Il a réalisé la pochette de l'album également. Oui, il a été un des premiers à écouter "One" et je lui demandais souvent son avis sur l'habillage. Il n’était jamais emballé par ce que je lui montrais. J’ai fini par lui proposer de la faire lui-même. Il a accepté. C’est une sorte d’échange qui est venu très naturellement. Je ne me suis jamais vraiment intéressé à l’aspect visuel de mes disques. Mon truc c’est la musique. Je me suis toujours contenté de choisir une photo parmi celles qu'on me proposait et c'est tout. J.R, lui, son truc c’est l’image et rien que l’image. Il est comme moi, sauf que son mode d'expression est différent. C’est la première fois que je vois un de mes albums comme un objet d’art complet qui ne se limite pas à la musique qu’il contient.
Douze ans ont passé depuis ton premier EP « Lions ». On connaît tes influences très variées, du reggae au blues, en passant par le hip hop, la folk, la soul, etc. De quels artistes te sens tu proche aujourd’hui ? C’est une question difficile. (il réfléchit longuement) ma copine ! (ndlr : la chanteuse Ayo) On est assez proche en effet… Non, sinon je ne vois pas.
Penses-tu que tu aurais répondu la même chose il y a douze ans ? Non, je n’en sais rien. Je ne suis pas vraiment conscient de ce que je fais. Si j’ai envie de le faire, je le fais, c’est tout. C’est la première fois que je me demande ce que je faisais tout ce temps, en studio. La vraie réponse, c’est que je n’en sais rien. Parfois il faut savoir l’admettre.

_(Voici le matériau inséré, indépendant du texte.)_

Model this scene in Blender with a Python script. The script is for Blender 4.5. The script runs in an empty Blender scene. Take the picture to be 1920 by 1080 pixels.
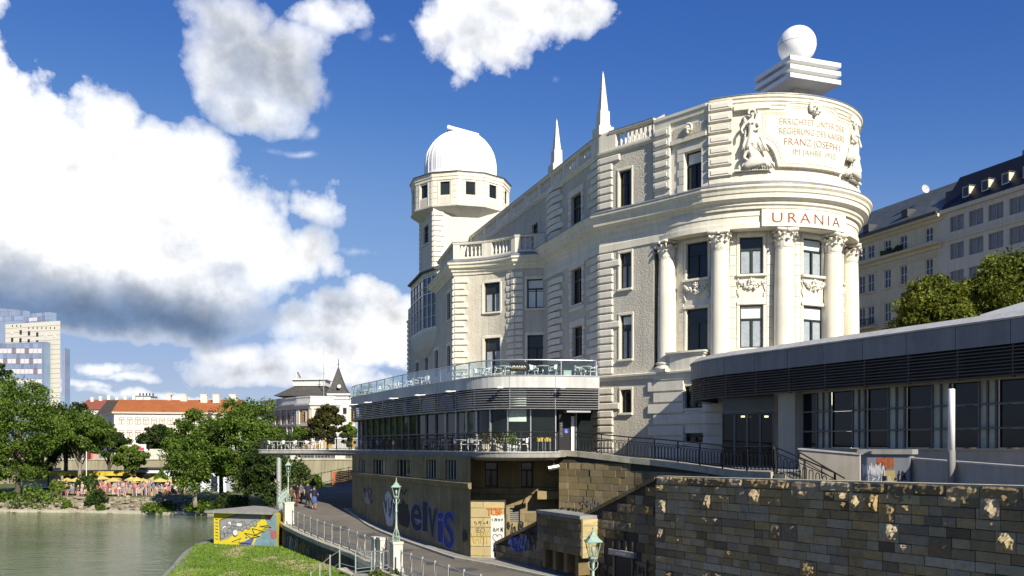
import bpy, bmesh, math, random
import numpy as np
from mathutils import Vector, Matrix, noise
random.seed(7)
R = math.radians
scene = bpy.context.scene
COL = scene.collection
F = 1700.0          # focal length of the photograph in its own pixels (1920 wide)
HZ = 836.0          # row of the horizon
def W(px, py, D): return Vector(((px-960.0)*D/F, D, (HZ-py)*D/F))
def ZD(py, D): return (HZ-py)*D/F
def XD(px, D): return (px-960.0)*D/F

# ------------------------------------------------------------------ camera, light, exposure
cam = bpy.data.cameras.new('camera'); camo = bpy.data.objects.new('camera', cam); COL.objects.link(camo)
camo.location = (0, 0, 0); camo.rotation_euler = (R(90), 0, 0)
cam.sensor_width = 36; cam.lens = 36*F/1920; cam.shift_y = (HZ-540)/1920.0
cam.clip_start = 0.3; cam.clip_end = 9000
scene.camera = camo
scene.view_settings.view_transform = 'Standard'; scene.view_settings.look = 'None'
EXPO = 0.60
scene.view_settings.exposure = EXPO; scene.view_settings.gamma = 1.0
scene.view_settings.use_curve_mapping = False
scene.render.engine = 'CYCLES'
scene.cycles.use_denoising = True
scene.cycles.max_bounces = 6; scene.cycles.diffuse_bounces = 3; scene.cycles.glossy_bounces = 3
scene.cycles.transmission_bounces = 4; scene.cycles.transparent_max_bounces = 12
scene.cycles.caustics_reflective = False; scene.cycles.caustics_refractive = False
SUN_EL, SUN_AZ = R(32), R(152)       # azimuth clockwise from +Y
sdir = Vector((math.sin(SUN_AZ)*math.cos(SUN_EL), math.cos(SUN_AZ)*math.cos(SUN_EL), math.sin(SUN_EL)))
sl = bpy.data.lights.new('sun', 'SUN'); sl.energy = 5.0; sl.angle = R(0.5); sl.color = (1.0, .93, .80)
slo = bpy.data.objects.new('sun', sl); COL.objects.link(slo)
slo.rotation_euler = (-sdir).to_track_quat('-Z', 'Y').to_euler(); slo.location = (60, -60, 80)

world = bpy.data.worlds.new('World'); scene.world = world; world.use_nodes = True
SKY, CLOUD = .072, .80*1.275/2**EXPO
def build_sky():
    nt = world.node_tree; N = nt.nodes; L = nt.links; N.clear()
    out = N.new('ShaderNodeOutputWorld'); bg = N.new('ShaderNodeBackground'); bg.inputs[1].default_value = SKY
    L.new(bg.outputs[0], out.inputs[0])
    st = N.new('ShaderNodeTexSky'); st.sky_type = 'NISHITA'; st.sun_disc = False
    st.sun_elevation = SUN_EL; st.sun_rotation = SUN_AZ; st.air_density = 1.0; st.dust_density = .15; st.ozone_density = 3.0; st.altitude = 200
    tc = N.new('ShaderNodeTexCoord'); D = tc.outputs['Generated']
    def val(x):
        return x
    def math_(op, a, b=None, c=None, clamp=False):
        n = N.new('ShaderNodeMath'); n.operation = op; n.use_clamp = clamp
        for i, x in enumerate((a, b, c)):
            if x is None: continue
            if isinstance(x, (int, float)): n.inputs[i].default_value = x
            else: L.new(x, n.inputs[i])
        return n.outputs[0]
    def vmath(op, a, b=None, c=None, o=0):
        n = N.new('ShaderNodeVectorMath'); n.operation = op
        for i, x in enumerate((a, b, c)):
            if x is None: continue
            if isinstance(x, (tuple, list)): n.inputs[i].default_value = x
            else: L.new(x, n.inputs[i])
        return n.outputs[o]
    def sstep(x, lo, hi):
        n = N.new('ShaderNodeMapRange'); n.interpolation_type = 'SMOOTHSTEP'; L.new(x, n.inputs[0])
        n.inputs[1].default_value = lo; n.inputs[2].default_value = hi; return n.outputs[0]
    def mix(f, a, b):
        n = N.new('ShaderNodeMix'); n.data_type = 'RGBA'; L.new(f, n.inputs[0])
        for i, x in ((6, a), (7, b)):
            if isinstance(x, tuple): n.inputs[i].default_value = x
            else: L.new(x, n.inputs[i])
        return n.outputs[2]
    def noise_(vec, scale, detail, rough, col=False, typ='FBM'):
        n = N.new('ShaderNodeTexNoise'); n.noise_dimensions = '3D'; n.noise_type = typ; n.normalize = True
        L.new(vec, n.inputs['Vector']); n.inputs['Scale'].default_value = scale
        n.inputs['Detail'].default_value = detail; n.inputs['Roughness'].default_value = rough
        return n.outputs['Color' if col else 'Fac']
    sep = N.new('ShaderNodeSeparateXYZ'); L.new(D, sep.inputs[0])
    az = math_('ARCTAN2', sep.outputs[0], sep.outputs[1]); el = math_('ARCSINE', sep.outputs[2])
    comb = N.new('ShaderNodeCombineXYZ'); L.new(az, comb.inputs[0]); L.new(el, comb.inputs[1])
    P0 = comb.outputs[0]
    def warp(P, Dv, sc, amp, det):
        c = noise_(Dv, sc, det, .55, True)
        return vmath('MULTIPLY_ADD', vmath('SUBTRACT', c, (.5, .5, .5)), (amp, amp, 0), P)
    P = warp(P0, D, 7.0, .07, 4)
    Dw = vmath('MULTIPLY_ADD', vmath('SUBTRACT', noise_(D, 9.0, 2, .5, True), (.5, .5, .5)), (.05, .05, .05), D)
    def ang(px, py):
        x, y, z = px-960.0, F, HZ-py
        return math.atan2(x, y), math.atan2(z, math.hypot(x, y))
    back = [(rb.uniform(.8, 5.45), rb.uniform(.12, 1.45), rb.uniform(.14, .40), rb.uniform(.08, .22)) for rb in [random.Random(77)] for _ in range(34)]  # unseen clouds added behind and overhead as neutral fill light; list emptied below
    def blobs(lst, Pn, soft=False):
        cur = None
        for (px, py, rx, ry) in lst+(back if lst is white else []):
            if rx < 1: a, e, ra, re = (px if px < math.pi else px-2*math.pi), py, rx, ry
            else:
                a, e = ang(px, py)
                a2, _ = ang(px+rx, py); _, e2 = ang(px, py-ry)
                ra = max(abs(a2-a), .002); re = max(abs(e2-e), .002)
            q = vmath('MULTIPLY_ADD', Pn, (1/ra, 1/re, 0), (-a/ra, -e/re, 0))
            l = vmath('LENGTH', q, o=1)
            r = min(ra, re)**.5*.33 if soft else (ra*re)**.5
            l = math_('MULTIPLY_ADD', l, -r, r)
            cur = l if cur is None else math_('MAXIMUM', cur, l)
        return cur
    white = [(-60, 200, 70, 190), (-20, 330, 120, 200), (60, 330, 120, 170), (150, 300, 90, 100), (215, 250, 75, 95), (150, 430, 260, 200), (290, 330, 110, 110),
             (370, 320, 80, 95), (420, 400, 70, 90), (330, 440, 180, 140), (480, 420, 60, 70), (480, 480, 110, 90), (-100, 520, 260, 110), (565, 460, 60, 45), (590, 395, 46, 28), (610, 488, 36, 12),
             (120, 560, 420, 75), (400, 540, 140, 60),
             (430, 40, 90, 75), (480, 110, 120, 75), (400, 110, 55, 80), (470, 190, 80, 65), (540, 90, 65, 60), (590, 30, 60, 40), (500, 235, 30, 18), (560, 160, 45, 40), (640, 25, 26, 24),
             (900, 30, 105, 65), (990, 15, 110, 60), (870, 95, 50, 42), (960, 60, 90, 50), (1060, 20, 70, 40), (1105, 5, 30, 40), (820, 60, 40, 40), (862, 130, 16, 20),
             (570, 610, 60, 45), (655, 595, 70, 62), (690, 560, 50, 45), (700, 640, 90, 60), (600, 660, 120, 45), (460, 660, 80, 32), (520, 690, 150, 36), (640, 700, 140, 30), (740, 600, 40, 50),
             (190, 693, 60, 15), (250, 710, 75, 9), (160, 728, 90, 12), (270, 742, 130, 14), (60, 742, 120, 12), (-200, 700, 160, 40)]
    rnd = random.Random(5); back = []
    for i in range(44):      # the sky goes on beyond the frame
        a = rnd.choice([rnd.uniform(1500, 3600), rnd.uniform(-2600, -380)]); y = rnd.uniform(80, 700)
        if a > 1000: a += 800
        k = rnd.uniform(70, 180)
        for j in range(2 if i < 20 else 0): white.append((a+rnd.uniform(-k, k), y+rnd.uniform(-40, 40), k*rnd.uniform(.7, 1.1), k*rnd.uniform(.35, .6)))
    wisp = [(715, 87, 16, 8), (1048, 128, 14, 10), (575, 250, 26, 22), (310, 172, 18, 14), (540, 352, 18, 16), (672, 80, 16, 18), (560, 300, 60, 10), (680, 470, 40, 8), (605, 195, 14, 18)]
    grey = [(90, 560, 460, 75), (380, 575, 240, 50), (20, 535, 240, 55), (250, 548, 150, 42), (640, 560, 60, 20), (500, 690, 130, 18), (620, 640, 70, 20), (460, 200, 75, 60), (430, 60, 75, 85), (500, 130, 90, 70), (470, 120, 100, 105), (420, 520, 70, 30),
            (560, 430, 50, 26), (330, 460, 60, 40), (990, 30, 70, 24), (900, 60, 40, 24)]
    dark = [(-40, 580, 300, 62), (150, 585, 260, 48), (330, 597, 190, 32), (420, 605, 90, 20)]
    fb = noise_(D, 11.0, 10.0, .62)
    vo = N.new('ShaderNodeTexVoronoi'); vo.feature = 'F1'; L.new(Dw, vo.inputs['Vector']); vo.inputs['Scale'].default_value = 30.0
    vo.inputs['Detail'].default_value = 2.0; vo.inputs['Roughness'].default_value = .5; vo.normalize = True
    bill = math_('SUBTRACT', .42, vo.outputs['Distance'])
    g = blobs(white, P)
    g = math_('MULTIPLY_ADD', math_('SUBTRACT', fb, .5), .095, g)
    g = math_('MULTIPLY_ADD', bill, .030, g)
    edge = math_('MULTIPLY_ADD', noise_(D, 6.0, 3, .5), .11, -.022)
    dens = math_('DIVIDE', math_('ADD', g, .002), math_('MAXIMUM', edge, .006), clamp=True)
    dens = math_('SUBTRACT', 1.0, math_('POWER', math_('SUBTRACT', 1.0, dens), 2.2))
    w = blobs(wisp, P); w = math_('MULTIPLY_ADD', math_('SUBTRACT', fb, .5), .07, w)
    dens = math_('MAXIMUM', dens, math_('MULTIPLY', sstep(w, .0, .02), .45))
    fb2 = noise_(vmath('ADD', D, (.009, 0, .013)), 12.0, 6.0, .58); fb1 = noise_(D, 12.0, 6.0, .58)
    rel = math_('SUBTRACT', fb1, fb2)
    gr = sstep(math_('ADD', blobs(grey, P), math_('MULTIPLY', math_('SUBTRACT', fb, .5), .16)), -.03, .055)
    dk = sstep(math_('ADD', blobs(dark, P), math_('MULTIPLY', math_('SUBTRACT', fb, .5), .07)), -.035, .045)
    k = CLOUD/SKY
    cw = mix(gr, (1.22*k, 1.22*k, 1.22*k, 1), (.50*k, .56*k, .67*k, 1))
    cw = mix(dk, cw, (.175*k, .265*k, .43*k, 1))
    shade = math_('MULTIPLY_ADD', rel, 1.5, .97)
    shade = math_('MULTIPLY', shade, math_('MULTIPLY_ADD', math_('MINIMUM', bill, .2), .18, .98))
    cc = N.new('ShaderNodeCombineXYZ')
    for i in range(3): L.new(shade, cc.inputs[i])
    cw = vmath('MULTIPLY', cw, cc.outputs[0])
    # clear sky: Nishita, deepened the way the camera's saturation does
    hs = N.new('ShaderNodeHueSaturation'); hs.inputs['Hue'].default_value = .508; hs.inputs['Saturation'].default_value = 1.12; hs.inputs['Value'].default_value = 1.0
    L.new(st.outputs[0], hs.inputs['Color'])
    gain = .085*1.275
    cv = N.new('ShaderNodeRGBCurve'); L.new(vmath('MULTIPLY', hs.outputs[0], (gain,)*3), cv.inputs['Color'])
    for ci, pts in enumerate((((.089, .045), (.216, .205), (.552, .36), (1, .5)), ((.178, .138), (.397, .366), (.823, .49), (1, .55)), ((.392, .456), (.716, .69), (1, .74)))):
        c = cv.mapping.curves[ci]; c.points[1].location = pts[-1]
        for p in pts[:-1]: c.points.new(*p)
    cv.mapping.update()
    clear = vmath('MULTIPLY', cv.outputs[0], (1/(SKY*2**EXPO),)*3)
    fin = mix(dens, clear, cw)
    L.new(fin, bg.inputs[0])
build_sky()
world.cycles.sampling_method = 'MANUAL'; world.cycles.sample_map_resolution = 512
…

Qui apprécies-tu parmi la jeune génération d’artistes jamaïcains ? J’aime bien Mavado. Jah Cure aussi. Tarrus Riley, bien sûr. J’adore Sizzla, Buju Banton, Anthony B, Capleton. Mais ils ne sont plus vraiment jeunes. Je vieillis ! J’aime beaucoup Queen Ifrica. Mais aujourd’hui beaucoup d’artistes n’auraient même pas de carrière sans autotune. Mavado c’est différent, il a vraiment un bon timbre.